=== Dataset extract ===
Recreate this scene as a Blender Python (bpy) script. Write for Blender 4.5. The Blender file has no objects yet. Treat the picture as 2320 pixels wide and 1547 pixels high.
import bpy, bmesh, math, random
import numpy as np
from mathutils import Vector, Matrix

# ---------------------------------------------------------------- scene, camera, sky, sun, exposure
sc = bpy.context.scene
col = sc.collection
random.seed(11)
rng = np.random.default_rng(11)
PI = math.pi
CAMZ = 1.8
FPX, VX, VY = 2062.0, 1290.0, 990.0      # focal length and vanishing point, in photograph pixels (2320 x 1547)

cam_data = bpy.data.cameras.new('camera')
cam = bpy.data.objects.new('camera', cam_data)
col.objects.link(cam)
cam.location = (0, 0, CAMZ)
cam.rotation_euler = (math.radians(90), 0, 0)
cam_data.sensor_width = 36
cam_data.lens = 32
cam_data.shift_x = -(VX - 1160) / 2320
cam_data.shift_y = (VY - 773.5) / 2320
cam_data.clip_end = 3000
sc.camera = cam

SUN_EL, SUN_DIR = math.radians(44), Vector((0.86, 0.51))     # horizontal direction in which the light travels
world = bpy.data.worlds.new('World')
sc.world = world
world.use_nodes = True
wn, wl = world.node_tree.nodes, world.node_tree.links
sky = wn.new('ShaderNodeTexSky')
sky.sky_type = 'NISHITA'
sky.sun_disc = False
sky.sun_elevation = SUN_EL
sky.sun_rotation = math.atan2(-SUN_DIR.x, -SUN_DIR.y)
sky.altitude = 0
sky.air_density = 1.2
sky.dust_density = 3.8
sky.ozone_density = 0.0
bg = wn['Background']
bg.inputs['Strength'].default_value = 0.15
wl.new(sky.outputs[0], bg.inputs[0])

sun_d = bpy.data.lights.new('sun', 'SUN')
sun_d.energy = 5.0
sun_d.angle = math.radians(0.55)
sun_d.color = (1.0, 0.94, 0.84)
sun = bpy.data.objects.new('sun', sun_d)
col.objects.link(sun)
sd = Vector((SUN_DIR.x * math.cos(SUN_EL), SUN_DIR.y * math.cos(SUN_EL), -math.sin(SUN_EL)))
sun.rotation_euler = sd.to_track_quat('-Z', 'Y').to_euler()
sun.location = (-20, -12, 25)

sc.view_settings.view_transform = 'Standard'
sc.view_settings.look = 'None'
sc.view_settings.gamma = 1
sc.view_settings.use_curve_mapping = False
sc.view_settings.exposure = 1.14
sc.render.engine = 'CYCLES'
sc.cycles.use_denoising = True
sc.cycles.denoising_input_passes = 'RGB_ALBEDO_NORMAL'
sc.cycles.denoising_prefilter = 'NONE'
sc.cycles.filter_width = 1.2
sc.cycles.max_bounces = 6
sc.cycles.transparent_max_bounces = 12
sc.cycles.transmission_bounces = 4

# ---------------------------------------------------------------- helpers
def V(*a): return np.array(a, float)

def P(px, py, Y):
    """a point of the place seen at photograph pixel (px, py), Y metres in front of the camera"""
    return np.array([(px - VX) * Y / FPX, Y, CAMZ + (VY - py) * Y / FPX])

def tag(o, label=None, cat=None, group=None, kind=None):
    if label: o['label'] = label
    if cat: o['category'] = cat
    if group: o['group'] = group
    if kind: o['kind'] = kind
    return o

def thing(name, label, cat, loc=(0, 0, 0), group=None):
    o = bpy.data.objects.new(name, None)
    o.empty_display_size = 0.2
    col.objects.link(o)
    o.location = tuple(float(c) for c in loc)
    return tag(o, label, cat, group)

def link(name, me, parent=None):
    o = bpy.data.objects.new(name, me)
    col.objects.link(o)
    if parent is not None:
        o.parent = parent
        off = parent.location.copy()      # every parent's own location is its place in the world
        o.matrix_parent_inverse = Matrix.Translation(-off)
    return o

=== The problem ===
Take the data above and return it exactly.

=== Reply ===
Recreate this scene as a Blender Python (bpy) script. Write for Blender 4.5. The Blender file has no objects yet. Treat the picture as 2320 pixels wide and 1547 pixels high.
import bpy, bmesh, math, random
import numpy as np
from mathutils import Vector, Matrix

# ---------------------------------------------------------------- scene, camera, sky, sun, exposure
sc = bpy.context.scene
col = sc.collection
random.seed(11)
rng = np.random.default_rng(11)
PI = math.pi
CAMZ = 1.8
FPX, VX, VY = 2062.0, 1290.0, 990.0      # focal length and vanishing point, in photograph pixels (2320 x 1547)

cam_data = bpy.data.cameras.new('camera')
cam = bpy.data.objects.new('camera', cam_data)
col.objects.link(cam)
cam.location = (0, 0, CAMZ)
cam.rotation_euler = (math.radians(90), 0, 0)
cam_data.sensor_width = 36
cam_data.lens = 32
cam_data.shift_x = -(VX - 1160) / 2320
cam_data.shift_y = (VY - 773.5) / 2320
cam_data.clip_end = 3000
sc.camera = cam

SUN_EL, SUN_DIR = math.radians(44), Vector((0.86, 0.51))     # horizontal direction in which the light travels
world = bpy.data.worlds.new('World')
sc.world = world
world.use_nodes = True
wn, wl = world.node_tree.nodes, world.node_tree.links
sky = wn.new('ShaderNodeTexSky')
sky.sky_type = 'NISHITA'
sky.sun_disc = False
sky.sun_elevation = SUN_EL
sky.sun_rotation = math.atan2(-SUN_DIR.x, -SUN_DIR.y)
sky.altitude = 0
sky.air_density = 1.2
sky.dust_density = 3.8
sky.ozone_density = 0.0
bg = wn['Background']
bg.inputs['Strength'].default_value = 0.15
wl.new(sky.outputs[0], bg.inputs[0])

sun_d = bpy.data.lights.new('sun', 'SUN')
sun_d.energy = 5.0
sun_d.angle = math.radians(0.55)
sun_d.color = (1.0, 0.94, 0.84)
sun = bpy.data.objects.new('sun', sun_d)
col.objects.link(sun)
sd = Vector((SUN_DIR.x * math.cos(SUN_EL), SUN_DIR.y * math.cos(SUN_EL), -math.sin(SUN_EL)))
sun.rotation_euler = sd.to_track_quat('-Z', 'Y').to_euler()
sun.location = (-20, -12, 25)

sc.view_settings.view_transform = 'Standard'
sc.view_settings.look = 'None'
sc.view_settings.gamma = 1
sc.view_settings.use_curve_mapping = False
sc.view_settings.exposure = 1.14
sc.render.engine = 'CYCLES'
sc.cycles.use_denoising = True
sc.cycles.denoising_input_passes = 'RGB_ALBEDO_NORMAL'
sc.cycles.denoising_prefilter = 'NONE'
sc.cycles.filter_width = 1.2
sc.cycles.max_bounces = 6
sc.cycles.transparent_max_bounces = 12
sc.cycles.transmission_bounces = 4

# ---------------------------------------------------------------- helpers
def V(*a): return np.array(a, float)

def P(px, py, Y):
    """a point of the place seen at photograph pixel (px, py), Y metres in front of the camera"""
    return np.array([(px - VX) * Y / FPX, Y, CAMZ + (VY - py) * Y / FPX])

def tag(o, label=None, cat=None, group=None, kind=None):
    if label: o['label'] = label
    if cat: o['category'] = cat
    if group: o['group'] = group
    if kind: o['kind'] = kind
    return o

def thing(name, label, cat, loc=(0, 0, 0), group=None):
    o = bpy.data.objects.new(name, None)
    o.empty_display_size = 0.2
    col.objects.link(o)
    o.location = tuple(float(c) for c in loc)
    return tag(o, label, cat, group)

def link(name, me, parent=None):
    o = bpy.data.objects.new(name, me)
    col.objects.link(o)
    if parent is not None:
        o.parent = parent
        off = parent.location.copy()      # every parent's own location is its place in the world
        o.matrix_parent_inverse = Matrix.Translation(-off)
    return o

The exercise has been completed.